Selected as a partner for the Qatar-Indonesia 2023 Year of Culture, the Embassy of the Republic of Indonesia in Doha, in collaboration with the Ministry of Education and Culture, presents the musical drama Hayati: The Story of Panji in Search of the Essence of Love. Director Rama Soeprapto explains that all elements of the Nusantara are combined into a cohesive unit so that Hayati can represent Indonesia on the world stage.

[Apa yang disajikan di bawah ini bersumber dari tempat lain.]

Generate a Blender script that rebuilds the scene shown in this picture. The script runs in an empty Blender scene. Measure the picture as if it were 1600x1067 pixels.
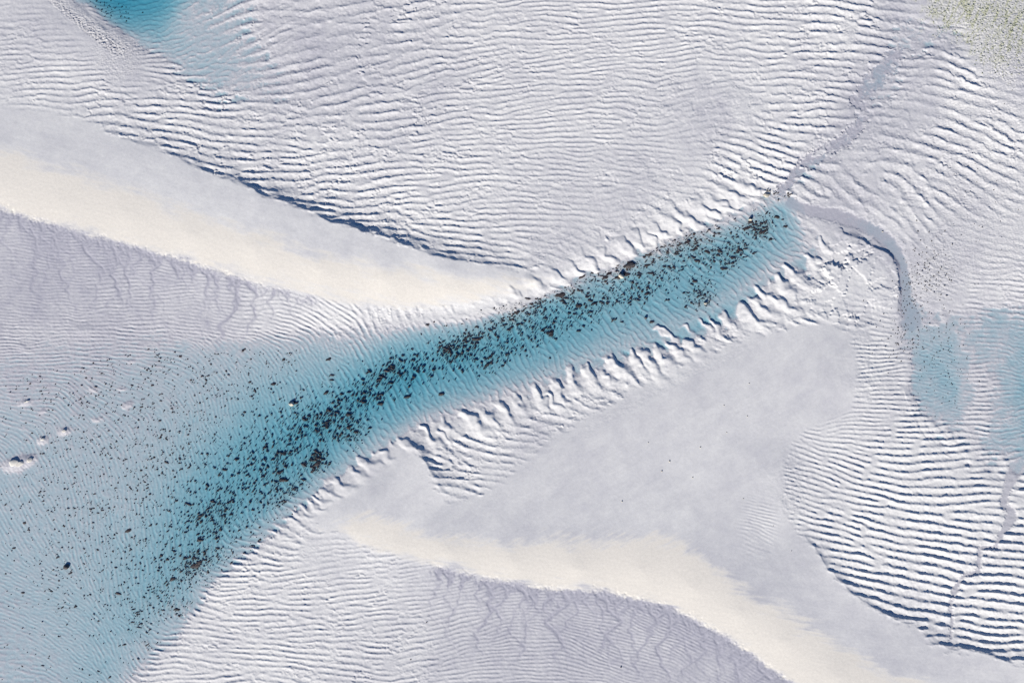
import bpy, math, random, time
import numpy as np

T0 = time.time()
R = math.radians
scene = bpy.context.scene
random.seed(7)
rng = np.random.default_rng(20)

# ------------------------------------------------------------------ camera
M = 0.1                     # metres of ground per photograph pixel
def W(px, py):              # photograph pixel -> ground position
    return (px - 800.0) * M, (533.5 - py) * M
cam_d = bpy.data.cameras.new('camera')
cam = bpy.data.objects.new('camera', cam_d)
scene.collection.objects.link(cam)
CAM_H = 132.0
cam.location = (0, 0, CAM_H)
cam.rotation_euler = (0, 0, 0)
cam_d.sensor_width = 36.0
cam_d.lens = 36.0 * CAM_H / 160.0
cam_d.clip_start = 1.0
cam_d.clip_end = 20000.0
scene.camera = cam

# ------------------------------------------------------------------ sky, sun, exposure
SUN_AZ = R(207)             # compass bearing of the sun, clockwise from +Y
SUN_EL = R(26)
world = bpy.data.worlds.new('World')
scene.world = world
world.use_nodes = True
wn = world.node_tree.nodes
wl = world.node_tree.links
sky = wn.new('ShaderNodeTexSky')
sky.sky_type = 'NISHITA'
sky.sun_disc = False
sky.sun_elevation = SUN_EL
sky.sun_rotation = SUN_AZ
sky.air_density = 1.0
sky.dust_density = 0.0
sky.ozone_density = 10.0
bg = wn['Background']
wl.new(sky.outputs[0], bg.inputs[0])
bg.inputs[1].default_value = 0.05
sd = bpy.data.lights.new('sun', 'SUN')
sd.energy = 4.2
sd.angle = R(0.9)
sd.color = (1.0, 0.945, 0.845)
sun = bpy.data.objects.new('sun', sd)
scene.collection.objects.link(sun)
sun.location = (-60, -110, 60)
sv = (math.sin(SUN_AZ) * math.cos(SUN_EL), math.cos(SUN_AZ) * math.cos(SUN_EL), math.sin(SUN_EL))
from mathutils import Vector
sun.rotation_euler = Vector(sv).to_track_quat('Z', 'Y').to_euler()
scene.view_settings.view_transform = 'Standard'
scene.view_settings.look = 'None'
scene.view_settings.exposure = 1.08
scene.view_settings.gamma = 1.0
scene.cycles.max_bounces = 8
scene.cycles.transparent_max_bounces = 16
scene.cycles.use_denoising = False

# ------------------------------------------------------------------ height-field toolbox
OX, OY, NX, NY = -224, -234, 2048, 1536      # working grid, one cell per photograph pixel
CS = 8                                        # coarse grid step
f32 = np.float32
GX = (np.arange(NX) + OX).astype(f32)
GY = (np.arange(NY) + OY).astype(f32)
CX = np.arange(0, NX + CS, CS) + OX
CY = np.arange(0, NY + CS, CS) + OY

def up_matrix(n, step, m):
    """Catmull-Rom weights that lift m coarse samples to n fine ones."""
    U = np.zeros((n, m), f32)
    t = np.arange(n) / step
    i = np.floor(t).astype(int); u = t - i
    w = [-.5*u**3 + u**2 - .5*u, 1.5*u**3 - 2.5*u**2 + 1, -1.5*u**3 + 2*u**2 + .5*u, .5*u**3 - .5*u**2]
    for k in range(4):
        j = np.clip(i + k - 1, 0, m - 1)
        np.add.at(U, (np.arange(n), j), w[k])
    return U
UXM, UYM = up_matrix(NX, CS, len(CX)), up_matrix(NY, CS, len(CY))
def lift(c):
    return UYM @ c.astype(f32) @ UXM.T
UX2, UY2 = up_matrix(NX, 4, NX // 4 + 1), up_matrix(NY, 4, NY // 4 + 1)
X4 = np.arange(0, NX + 4, 4) + OX
Y4 = np.arange(0, NY + 4, 4) + OY
def lift4(c):
    return UY2 @ c.astype(f32) @ UX2.T

def sm(a, b, x):
    t = np.clip((x - a) / (b - a), 0, 1)
    return t * t * (3 - 2 * t)

KX = np.fft.rfftfreq(NX).astype(f32)[None, :]
KY = np.fft.fftfreq(NY).astype(f32)[:, None]
def spec_noise(filt, seed):
    w = np.random.default_rng(seed).standard_normal((NY, NX)).astype(f32)
    n = np.fft.irfft2(np.fft.rfft2(w) * filt, s=(NY, NX)).astype(f32)
    return n / n.std()
def noise(scale, seed, beta=1.6, lo=None):
    """Fractal noise whose largest features are about `scale` pixels across."""
    k = np.sqrt(KX**2 + KY**2)
    f = 1.0 / (k**2 + (1.0 / scale)**2)**(beta / 2)
    if lo: f = f * np.exp(-(k * lo)**2)
    return spec_noise(f, seed)
def streaks(along, across, ang, seed, beta=1.3):
    """Noise drawn out along a direction (degrees, down to the right positive)."""
    a = R(ang)
    kt = KX * math.cos(a) + KY * math.sin(a)
    kn = -KX * math.sin(a) + KY * math.cos(a)
    return spec_noise(1.0 / (1.0 + (kt * along)**2 + (kn * across)**2)**beta, seed)
def blur(a, s):
    g = np.exp(-2 * (math.pi * s)**2 * (KX**2 + KY**2))
    return np.fft.irfft2(np.fft.rfft2(a) * g, s=(NY, NX)).astype(f32)

def idw(pts, vals, soft=18.0, power=2.2):
    pts = np.asarray(pts, float); vals = np.asarray(vals, float)
    gx, gy = np.meshgrid(CX, CY)
    num = np.zeros((vals.shape[1],) + gx.shape); den = np.zeros(gx.shape)
    for p, v in zip(pts, vals):
        w = 1.0 / ((gx - p[0])**2 + (gy - p[1])**2 + soft**2)**power
        den += w
        num += w * v[:, None, None]
    return [lift(n / den) for n in num]

def rbf(pts, vals, smooth=0.0):
    """Smooth surface through scattered heights."""
    P = np.asarray(pts, float); v = np.asarray(vals, float)
    d = np.sqrt(((P[:, None] - P[None])**2).sum(-1) + 9.0)
    n = len(P)
    A = np.zeros((n + 1, n + 1)); A[:n, :n] = d - smooth * np.eye(n); A[n, :n] = A[:n, n] = 1
    c = np.linalg.solve(A, np.append(v, 0))
    gx, gy = np.meshgrid(CX, CY)
    out = np.full(gx.shape, c[n])
    for p, w in zip(P, c[:n]):
        out += w * np.sqrt((gx - p[0])**2 + (gy - p[1])**2 + 9.0)
    return lift(out)

def seg_dist(line, closed=False):
    """Distance, side and arc-length parameter to a polyline on the quarter grid; side > 0 is right of travel."""
    L = np.asarray(line, float)
    if closed: L = np.vstack([L, L[:1]])
    gx, gy = np.meshgrid(X4.astype(float), Y4.astype(float))
    best = np.full(gx.shape, 1e18); side = np.zeros(gx.shape); par = np.zeros(gx.shape)
    tot = np.sqrt((np.diff(L, axis=0)**2).sum(1)); acc = np.concatenate([[0], np.cumsum(tot)])
    for k in range(len(L) - 1):
        a, b = L[k], L[k + 1]; d = b - a; ll = max((d**2).sum(), 1e-9)
        t = np.clip(((gx - a[0]) * d[0] + (gy - a[1]) * d[1]) / ll, 0, 1)
        ex, ey = gx - a[0] - t * d[0], gy - a[1] - t * d[1]
        q = ex**2 + ey**2
        m = q < best
        best = np.where(m, q, best)
        side = np.where(m, d[0] * ey - d[1] * ex, side)
        par = np.where(m, (acc[k] + t * tot[k]) / acc[-1], par)
    return np.sqrt(best), np.sign(side), par

def poly_sd(poly):
    """Signed distance to a closed outline, negative inside."""
    d, _, _ = seg_dist(poly, True)
    gx, gy = np.meshgrid(X4.astype(float), Y4.astype(float))
    ins = np.zeros(gx.shape, bool)
    P = np.asarray(poly, float)
    for k in range(len(P)):
        (x0, y0), (x1, y1) = P[k], P[(k + 1) % len(P)]
        if y0 == y1: continue
        c = ((y0 > gy) != (y1 > gy)) & (gx < (x1 - x0) * (gy - y0) / (y1 - y0) + x0)
        ins ^= c
    return lift4(np.where(ins, -d, d))

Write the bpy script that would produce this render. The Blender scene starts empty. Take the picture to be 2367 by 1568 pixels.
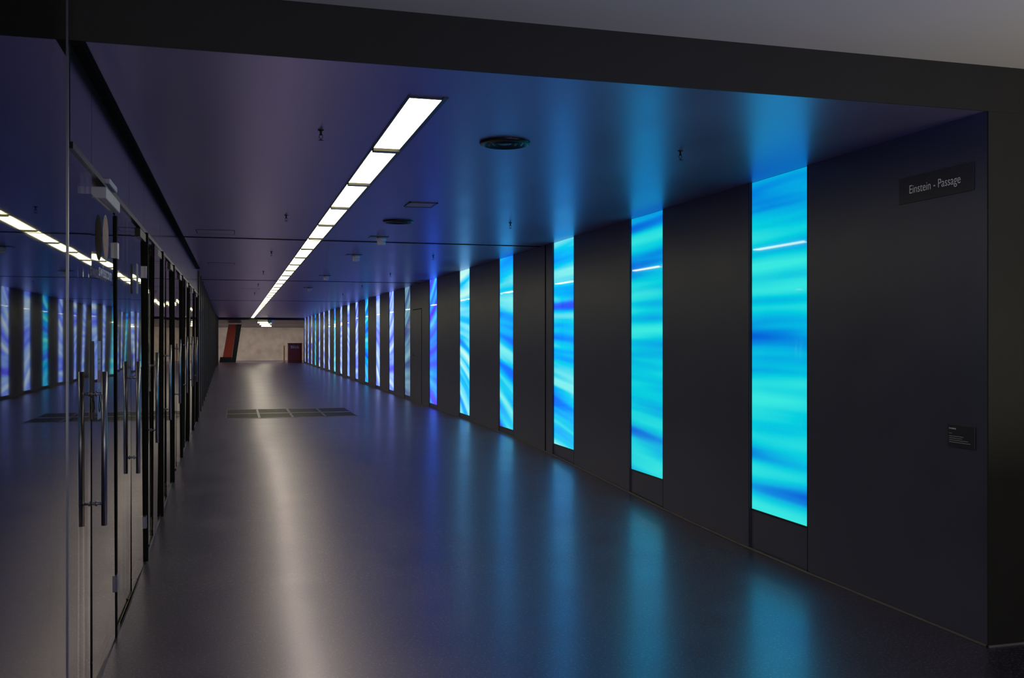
import bpy, bmesh, math, random
from mathutils import Vector, Matrix
random.seed(4)
scene = bpy.context.scene
scene.view_settings.view_transform = 'Standard'
scene.view_settings.gamma = 1.15
COL = scene.collection
CAMZ = 1.65
CEIL = 2.874
XR = 3.873
YP = 4.316
YEND = 58.0

# ------------------------------------------------------------------ materials
def newmat(name):
    m = bpy.data.materials.new(name); m.use_nodes = True
    nt = m.node_tree
    return m, nt, nt.nodes["Principled BSDF"]

def pmat(name, col, rough=0.5, metal=0.0, spec=0.5, noise=0.0, nscale=8.0, rnoise=0.0, bump=0.0, bscale=40.0, emis=None, estr=0.0, stretch=(1,1,1), ior=1.5, tint=None, speck=0.0, detail=5, lobe=None):
    m, nt, b = newmat(name)
    N, L = nt.nodes, nt.links
    b.inputs["Base Color"].default_value = (*col, 1)
    b.inputs["Roughness"].default_value = rough
    b.inputs["Metallic"].default_value = metal
    b.inputs["Specular IOR Level"].default_value = spec
    b.inputs["IOR"].default_value = ior
    if tint: b.inputs["Specular Tint"].default_value = (*tint, 1)
    tc = N.new("ShaderNodeTexCoord")
    mp = N.new("ShaderNodeMapping"); mp.inputs["Scale"].default_value = stretch
    L.new(tc.outputs["Object"], mp.inputs["Vector"])
    nz = N.new("ShaderNodeTexNoise"); nz.inputs["Scale"].default_value = nscale; nz.inputs["Detail"].default_value = detail
    L.new(mp.outputs[0], nz.inputs["Vector"])
    mx = N.new("ShaderNodeMix"); mx.data_type = 'RGBA'
    mx.inputs["A"].default_value = (*[c*(1-noise) for c in col], 1)
    mx.inputs["B"].default_value = (*[min(1, c*(1+noise)) for c in col], 1)
    L.new(nz.outputs["Fac"], mx.inputs["Factor"]); res = mx.outputs["Result"]
    if speck:
        n3 = N.new("ShaderNodeTexNoise"); n3.inputs["Scale"].default_value = 75; n3.inputs["Detail"].default_value = 2
        L.new(tc.outputs["Object"], n3.inputs["Vector"])
        r3 = N.new("ShaderNodeMapRange"); r3.inputs["From Min"].default_value = 0.58; r3.inputs["From Max"].default_value = 0.68
        r3.inputs["To Min"].default_value = 0; r3.inputs["To Max"].default_value = speck
        L.new(n3.outputs["Fac"], r3.inputs["Value"])
        m3 = N.new("ShaderNodeMix"); m3.data_type = 'RGBA'; m3.inputs["B"].default_value = (0.34,0.33,0.34,1)
        L.new(r3.outputs[0], m3.inputs["Factor"]); L.new(res, m3.inputs["A"]); res = m3.outputs["Result"]
    L.new(res, b.inputs["Base Color"])
    if rnoise:   # linear, unclamped: no hard-edged blotches
        mr = N.new("ShaderNodeMapRange"); mr.clamp = False; mr.inputs["From Min"].default_value = 0.25; mr.inputs["From Max"].default_value = 0.75
        mr.inputs["To Min"].default_value = rough-rnoise; mr.inputs["To Max"].default_value = rough+rnoise
        L.new(nz.outputs["Fac"], mr.inputs["Value"]); L.new(mr.outputs[0], b.inputs["Roughness"])
    if bump:
        n2 = N.new("ShaderNodeTexNoise"); n2.inputs["Scale"].default_value = bscale; n2.inputs["Detail"].default_value = 2
        L.new(mp.outputs[0], n2.inputs["Vector"])
        bp = N.new("ShaderNodeBump"); bp.inputs["Strength"].default_value = bump; bp.inputs["Distance"].default_value = 0.01
        L.new(n2.outputs["Fac"], bp.inputs["Height"]); L.new(bp.outputs[0], b.inputs["Normal"])
    if emis:
        b.inputs["Emission Color"].default_value = (*emis, 1); b.inputs["Emission Strength"].default_value = estr
    if lobe:   # second, sharper polish lobe (fac, roughness, colour)
        g = N.new("ShaderNodeBsdfGlossy"); g.inputs["Roughness"].default_value = lobe[1]; g.inputs[0].default_value = (*lobe[2], 1)
        ms = N.new("ShaderNodeMixShader"); ms.inputs[0].default_value = lobe[0]
        out = N["Material Output"]
        L.new(b.outputs[0], ms.inputs[1]); L.new(g.outputs[0], ms.inputs[2]); L.new(ms.outputs[0], out.inputs[0])
    return m

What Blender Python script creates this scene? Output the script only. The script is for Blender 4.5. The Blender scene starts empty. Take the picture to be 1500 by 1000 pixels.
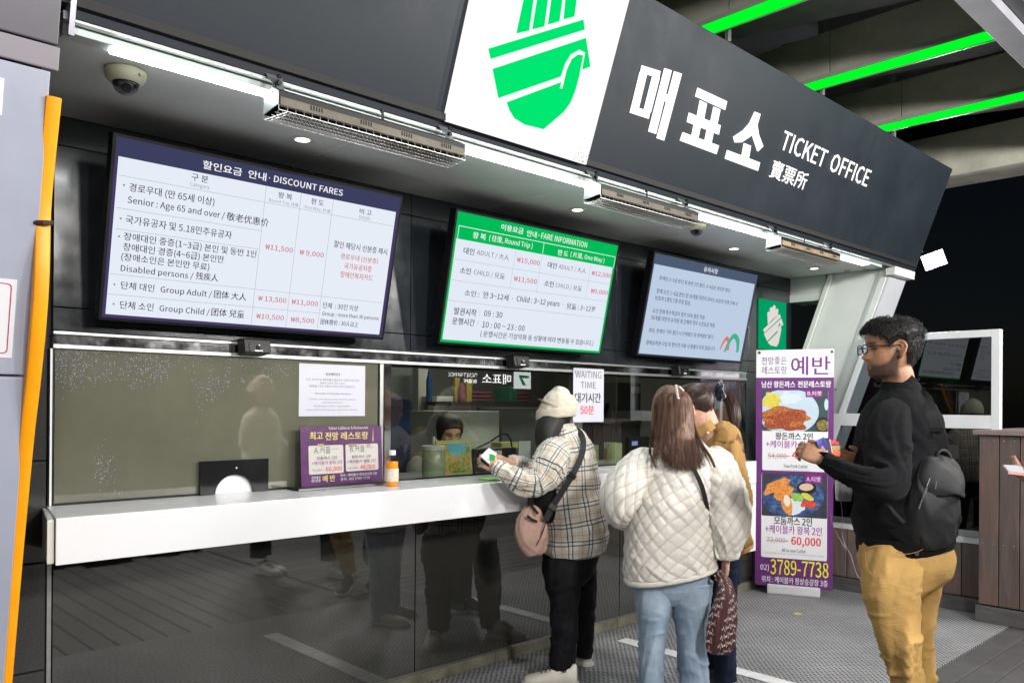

Setelah persiapan selama kurang lebih enam bulan, Hayati tayang untuk pertama kalinya di Katara Opera House pada tanggal 22-24 Mei 2024. Cikal bakal proyek ini dimulai pada bulan november tahun 2022, ketika Rama dan Dirjen Kebudayaan Kemendikbudristek Hilmar Farid terbang ke Doha untuk mengajukan ide cerita pentas Hayati. Melihat gedung-gedung perpustakaan dan museum di Qatar yang dirancang dengan luar biasa, Rama tersadar bahwa Qatar adalah negara yang sungguh-sungguh melestarikan budaya. Mendengar nama Hayati yang diserap dari bahasa Arab, pihak Kementerian Kebudayaan Qatar pun memberikan respon positif atas ide cerita Rama. Berkolaborasi dengan penulis naskah Titien Wattimena, naskah Hayati diterjemahkan dalam bahasa Arab agar dapat menjangkau khalayak di Qatar.

 

Hayati terinspirasi dari manuskrip Jawa Kuno, Serat Wedhatama (1809) karya Mangkunegara IV tentang arti dan tujuan hidup, etika dan moral, berbalut nilai-nilai Islam beserta budaya Jawa dan sentuhan Bali. Belajar dari Qatar, Sutradara Rama Soeprapto menyadari bahwa budaya harus datang dari sesuatu yang dirawat dan dilindungi. Termasuk Serat Wedhatama yang turut andil bagi para pemimpin di masa lampau merumuskan Pancasila, tapi sayangnya jarang diangkat, 

 

Dalam bahasa Indonesia , Hayati bermakna pohon kehidupan. Rama Soeprapto menggunakan pohon hayati karena pohon tersebut adalah gunungan yang selalu dipakai dalam pagelaran wayang. Kisah ini menyajikan dua karakter Panji dan Sekartaji yang senantiasa mencari cinta dan jati diri. Keduanya menyadari bahwa kehidupan sejatinya melebihi arti napas dan detak jantung, bahwa kehilangan dan perpisahan adalah sebuah keniscayaan, dan betapa manusia tak pernah bisa lari dari takdir. Kisah Panji dan Sekartaji ini adalah salah satu dari syair klasik yang ditahbiskan jadi salah satu warisan budaya UNESCO dan termasuk dalam Unesco Memory of the World Programme 2017.  Maka untuk menyajikan karakter yang kuat, Rama Soeprapto menunjuk aktor Achmad Dipoyono sebagai Panji  dan aktris Kadek Dewi Aryani sebagai Sekartaji. 

 

Kisah indah Hayati ini diperankan oleh 15 orang pemain dan 5 pemusik. Kombinasi musik kultural Jawa, Bali, dan sedikit sentuhan Sulawesi melalui tari Pakarena akan memperkaya cerita ini. Selain gamelan Jawa dan Bali, pagelaran Hayati menyuguhkan suara indah dari alat musik saluang dan gender. Rama berharap bahwa Hayati dapat menjadi duta budaya Indonesia ke panggung dunia, terlebih Hayati banyak membicarakan tentang pencarian jati diri. Melalui sosok Panji, Rama berusaha menyatukan benang-benang keberagaman antara Indonesia dan Qatar yang sama-sama bhineka. 

 

Pada akhirnya, Hayati, lebih dari sekadar diskusi budaya, tapi juga dapat menjadi jembatan diplomasi untuk bersama memajukan kerja sama perekonomian dan bisnis Indonesia dengan mancanegara.